**Supplied information**
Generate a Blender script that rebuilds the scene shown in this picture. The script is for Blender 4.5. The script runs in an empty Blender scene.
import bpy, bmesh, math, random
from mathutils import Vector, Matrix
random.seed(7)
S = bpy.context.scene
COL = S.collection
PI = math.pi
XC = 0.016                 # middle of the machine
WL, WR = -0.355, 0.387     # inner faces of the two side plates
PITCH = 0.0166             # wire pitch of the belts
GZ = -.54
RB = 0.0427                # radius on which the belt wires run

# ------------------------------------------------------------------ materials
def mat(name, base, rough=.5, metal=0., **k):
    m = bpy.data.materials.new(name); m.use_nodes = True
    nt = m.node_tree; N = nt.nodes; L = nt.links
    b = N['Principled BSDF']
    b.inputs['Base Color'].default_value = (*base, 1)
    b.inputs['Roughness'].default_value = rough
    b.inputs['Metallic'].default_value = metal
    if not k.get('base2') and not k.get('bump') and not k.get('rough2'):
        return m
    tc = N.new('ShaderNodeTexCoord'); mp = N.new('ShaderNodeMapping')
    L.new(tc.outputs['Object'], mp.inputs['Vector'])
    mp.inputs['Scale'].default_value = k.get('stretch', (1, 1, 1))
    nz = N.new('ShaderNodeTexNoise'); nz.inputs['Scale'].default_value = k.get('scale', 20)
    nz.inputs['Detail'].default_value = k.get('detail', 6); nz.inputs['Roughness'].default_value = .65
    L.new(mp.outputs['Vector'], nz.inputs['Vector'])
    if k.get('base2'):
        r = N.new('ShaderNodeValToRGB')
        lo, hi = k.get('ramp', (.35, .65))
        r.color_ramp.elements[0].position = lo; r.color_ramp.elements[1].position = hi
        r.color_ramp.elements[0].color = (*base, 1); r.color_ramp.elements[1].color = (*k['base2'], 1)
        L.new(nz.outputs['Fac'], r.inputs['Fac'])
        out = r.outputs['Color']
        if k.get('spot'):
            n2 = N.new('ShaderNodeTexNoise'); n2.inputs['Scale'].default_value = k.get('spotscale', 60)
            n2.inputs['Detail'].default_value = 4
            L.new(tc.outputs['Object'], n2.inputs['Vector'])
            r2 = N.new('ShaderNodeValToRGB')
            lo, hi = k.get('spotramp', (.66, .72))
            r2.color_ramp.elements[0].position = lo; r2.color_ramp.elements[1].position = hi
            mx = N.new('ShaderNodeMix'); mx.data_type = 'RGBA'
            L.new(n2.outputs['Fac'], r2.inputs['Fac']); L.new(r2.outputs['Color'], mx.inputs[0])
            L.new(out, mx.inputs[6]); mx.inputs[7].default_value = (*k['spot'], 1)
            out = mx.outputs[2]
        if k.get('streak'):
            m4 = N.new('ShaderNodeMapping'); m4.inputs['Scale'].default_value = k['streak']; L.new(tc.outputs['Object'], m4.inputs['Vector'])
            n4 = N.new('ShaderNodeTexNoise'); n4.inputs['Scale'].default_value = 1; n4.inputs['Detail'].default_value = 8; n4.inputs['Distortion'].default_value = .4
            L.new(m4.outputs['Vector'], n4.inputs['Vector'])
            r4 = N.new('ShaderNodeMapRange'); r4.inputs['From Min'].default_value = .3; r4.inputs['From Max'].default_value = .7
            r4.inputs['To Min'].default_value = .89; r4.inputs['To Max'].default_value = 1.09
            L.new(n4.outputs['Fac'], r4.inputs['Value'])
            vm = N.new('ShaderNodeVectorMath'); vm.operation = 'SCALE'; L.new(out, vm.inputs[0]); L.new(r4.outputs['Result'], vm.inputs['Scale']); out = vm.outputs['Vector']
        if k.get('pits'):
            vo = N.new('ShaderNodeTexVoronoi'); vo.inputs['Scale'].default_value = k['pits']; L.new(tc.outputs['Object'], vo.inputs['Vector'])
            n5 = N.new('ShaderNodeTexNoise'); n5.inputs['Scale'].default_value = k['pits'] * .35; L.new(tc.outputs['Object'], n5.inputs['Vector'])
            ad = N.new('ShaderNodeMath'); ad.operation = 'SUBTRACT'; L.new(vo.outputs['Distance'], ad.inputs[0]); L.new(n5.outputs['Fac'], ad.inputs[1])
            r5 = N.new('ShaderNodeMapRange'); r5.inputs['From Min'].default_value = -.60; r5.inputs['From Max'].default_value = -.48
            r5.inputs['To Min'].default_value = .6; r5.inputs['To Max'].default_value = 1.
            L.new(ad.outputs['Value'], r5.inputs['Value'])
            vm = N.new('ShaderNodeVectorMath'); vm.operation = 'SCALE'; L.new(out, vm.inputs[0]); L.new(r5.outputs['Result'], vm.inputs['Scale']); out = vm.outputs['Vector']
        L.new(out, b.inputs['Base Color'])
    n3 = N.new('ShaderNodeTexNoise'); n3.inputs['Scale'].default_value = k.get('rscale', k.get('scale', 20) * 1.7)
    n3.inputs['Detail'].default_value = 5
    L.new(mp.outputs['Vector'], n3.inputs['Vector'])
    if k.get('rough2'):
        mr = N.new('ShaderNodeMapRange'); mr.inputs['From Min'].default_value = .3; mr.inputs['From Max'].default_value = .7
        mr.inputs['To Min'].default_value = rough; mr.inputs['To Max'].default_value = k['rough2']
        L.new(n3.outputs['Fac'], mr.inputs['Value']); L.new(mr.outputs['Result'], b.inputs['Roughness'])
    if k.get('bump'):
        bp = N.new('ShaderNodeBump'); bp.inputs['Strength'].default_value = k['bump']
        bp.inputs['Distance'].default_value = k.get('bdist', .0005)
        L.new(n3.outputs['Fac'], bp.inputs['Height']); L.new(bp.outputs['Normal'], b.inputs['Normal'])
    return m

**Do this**
Retype the data exactly as given.

**Correct answer**
Generate a Blender script that rebuilds the scene shown in this picture. The script is for Blender 4.5. The script runs in an empty Blender scene.
import bpy, bmesh, math, random
from mathutils import Vector, Matrix
random.seed(7)
S = bpy.context.scene
COL = S.collection
PI = math.pi
XC = 0.016                 # middle of the machine
WL, WR = -0.355, 0.387     # inner faces of the two side plates
PITCH = 0.0166             # wire pitch of the belts
GZ = -.54
RB = 0.0427                # radius on which the belt wires run

# ------------------------------------------------------------------ materials
def mat(name, base, rough=.5, metal=0., **k):
    m = bpy.data.materials.new(name); m.use_nodes = True
    nt = m.node_tree; N = nt.nodes; L = nt.links
    b = N['Principled BSDF']
    b.inputs['Base Color'].default_value = (*base, 1)
    b.inputs['Roughness'].default_value = rough
    b.inputs['Metallic'].default_value = metal
    if not k.get('base2') and not k.get('bump') and not k.get('rough2'):
        return m
    tc = N.new('ShaderNodeTexCoord'); mp = N.new('ShaderNodeMapping')
    L.new(tc.outputs['Object'], mp.inputs['Vector'])
    mp.inputs['Scale'].default_value = k.get('stretch', (1, 1, 1))
    nz = N.new('ShaderNodeTexNoise'); nz.inputs['Scale'].default_value = k.get('scale', 20)
    nz.inputs['Detail'].default_value = k.get('detail', 6); nz.inputs['Roughness'].default_value = .65
    L.new(mp.outputs['Vector'], nz.inputs['Vector'])
    if k.get('base2'):
        r = N.new('ShaderNodeValToRGB')
        lo, hi = k.get('ramp', (.35, .65))
        r.color_ramp.elements[0].position = lo; r.color_ramp.elements[1].position = hi
        r.color_ramp.elements[0].color = (*base, 1); r.color_ramp.elements[1].color = (*k['base2'], 1)
        L.new(nz.outputs['Fac'], r.inputs['Fac'])
        out = r.outputs['Color']
        if k.get('spot'):
            n2 = N.new('ShaderNodeTexNoise'); n2.inputs['Scale'].default_value = k.get('spotscale', 60)
            n2.inputs['Detail'].default_value = 4
            L.new(tc.outputs['Object'], n2.inputs['Vector'])
            r2 = N.new('ShaderNodeValToRGB')
            lo, hi = k.get('spotramp', (.66, .72))
            r2.color_ramp.elements[0].position = lo; r2.color_ramp.elements[1].position = hi
            mx = N.new('ShaderNodeMix'); mx.data_type = 'RGBA'
            L.new(n2.outputs['Fac'], r2.inputs['Fac']); L.new(r2.outputs['Color'], mx.inputs[0])
            L.new(out, mx.inputs[6]); mx.inputs[7].default_value = (*k['spot'], 1)
            out = mx.outputs[2]
        if k.get('streak'):
            m4 = N.new('ShaderNodeMapping'); m4.inputs['Scale'].default_value = k['streak']; L.new(tc.outputs['Object'], m4.inputs['Vector'])
            n4 = N.new('ShaderNodeTexNoise'); n4.inputs['Scale'].default_value = 1; n4.inputs['Detail'].default_value = 8; n4.inputs['Distortion'].default_value = .4
            L.new(m4.outputs['Vector'], n4.inputs['Vector'])
            r4 = N.new('ShaderNodeMapRange'); r4.inputs['From Min'].default_value = .3; r4.inputs['From Max'].default_value = .7
            r4.inputs['To Min'].default_value = .89; r4.inputs['To Max'].default_value = 1.09
            L.new(n4.outputs['Fac'], r4.inputs['Value'])
            vm = N.new('ShaderNodeVectorMath'); vm.operation = 'SCALE'; L.new(out, vm.inputs[0]); L.new(r4.outputs['Result'], vm.inputs['Scale']); out = vm.outputs['Vector']
        if k.get('pits'):
            vo = N.new('ShaderNodeTexVoronoi'); vo.inputs['Scale'].default_value = k['pits']; L.new(tc.outputs['Object'], vo.inputs['Vector'])
            n5 = N.new('ShaderNodeTexNoise'); n5.inputs['Scale'].default_value = k['pits'] * .35; L.new(tc.outputs['Object'], n5.inputs['Vector'])
            ad = N.new('ShaderNodeMath'); ad.operation = 'SUBTRACT'; L.new(vo.outputs['Distance'], ad.inputs[0]); L.new(n5.outputs['Fac'], ad.inputs[1])
            r5 = N.new('ShaderNodeMapRange'); r5.inputs['From Min'].default_value = -.60; r5.inputs['From Max'].default_value = -.48
            r5.inputs['To Min'].default_value = .6; r5.inputs['To Max'].default_value = 1.
            L.new(ad.outputs['Value'], r5.inputs['Value'])
            vm = N.new('ShaderNodeVectorMath'); vm.operation = 'SCALE'; L.new(out, vm.inputs[0]); L.new(r5.outputs['Result'], vm.inputs['Scale']); out = vm.outputs['Vector']
        L.new(out, b.inputs['Base Color'])
    n3 = N.new('ShaderNodeTexNoise'); n3.inputs['Scale'].default_value = k.get('rscale', k.get('scale', 20) * 1.7)
    n3.inputs['Detail'].default_value = 5
    L.new(mp.outputs['Vector'], n3.inputs['Vector'])
    if k.get('rough2'):
        mr = N.new('ShaderNodeMapRange'); mr.inputs['From Min'].default_value = .3; mr.inputs['From Max'].default_value = .7
        mr.inputs['To Min'].default_value = rough; mr.inputs['To Max'].default_value = k['rough2']
        L.new(n3.outputs['Fac'], mr.inputs['Value']); L.new(mr.outputs['Result'], b.inputs['Roughness'])
    if k.get('bump'):
        bp = N.new('ShaderNodeBump'); bp.inputs['Strength'].default_value = k['bump']
        bp.inputs['Distance'].default_value = k.get('bdist', .0005)
        L.new(n3.outputs['Fac'], bp.inputs['Height']); L.new(bp.outputs['Normal'], b.inputs['Normal'])
    return m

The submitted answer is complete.